RE: examples of sites with good accessibility

On Friday, Fri 20/10/2006 20:05, Chris wrote re the website www.gap.com <http://www.gap.com> : 
 
"The site uses a CSS layout which linnearizes nicely, has alt attributes for all of its images, and includes "skip navigation" links so keyboard users can move straight to the actual page content. It seems to be a good effort at accessibility, though on closer inspection there are some problems: 

 1) The alt attributes are often meaningless (e.g. "what to wear now").
 2) The site uses an image map.
 3) The skip navigation links refer to their targets by their physical location. "Side navigation" and "top navigation" are utterly meaningless if I can't see the whole page at once in a graphical browser."
 
I don't want to appear to be encouraging criticism of anyone, or organisation, who is striving to develop an accessible website. However, I would be unhappy if Anna were to consider that this website exhibited, as Chris wrote, "a good effort at accessibility". 
 
In addition to the problems noted by Chris, I tried 3 basic tests on 1 web page (Women in the navigation bar), all of which failed viz:

*	
	It claims to be XHTML 1.0 Strict, yet it did not pass the W3C's XHTML validation test.
*	
	It uses CSS, yet it did not pass the W3C's CSS validation test.
*	
	It does not allow the resizing of text to accommodate any user who has a slight visual impairment - I use glasses to read and had left them in another room, so I wanted to increase the text size in Internet Explorer, but couldn't.
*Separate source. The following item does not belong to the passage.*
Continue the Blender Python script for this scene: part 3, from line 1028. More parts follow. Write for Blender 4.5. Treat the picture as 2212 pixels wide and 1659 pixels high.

Whilst there are more tests which should be conducted on this website, I fail to see how, given these 6 problems, it could ever be considered to have made "a good effort at accessibility".
 
>From a Business point of view this latter problem could, and probably will, result in a loss of potential customers who when the web page's textual content fails to resize will simply surf to a competitor's website.
 
In my humble opinion there needs to be an agreed set of minimum requirements which should be met before a business-oriented website is considered to have made "a good effort at accessibility".  The problem would seem to be the formulation of a universally agreed set of minimum requirements.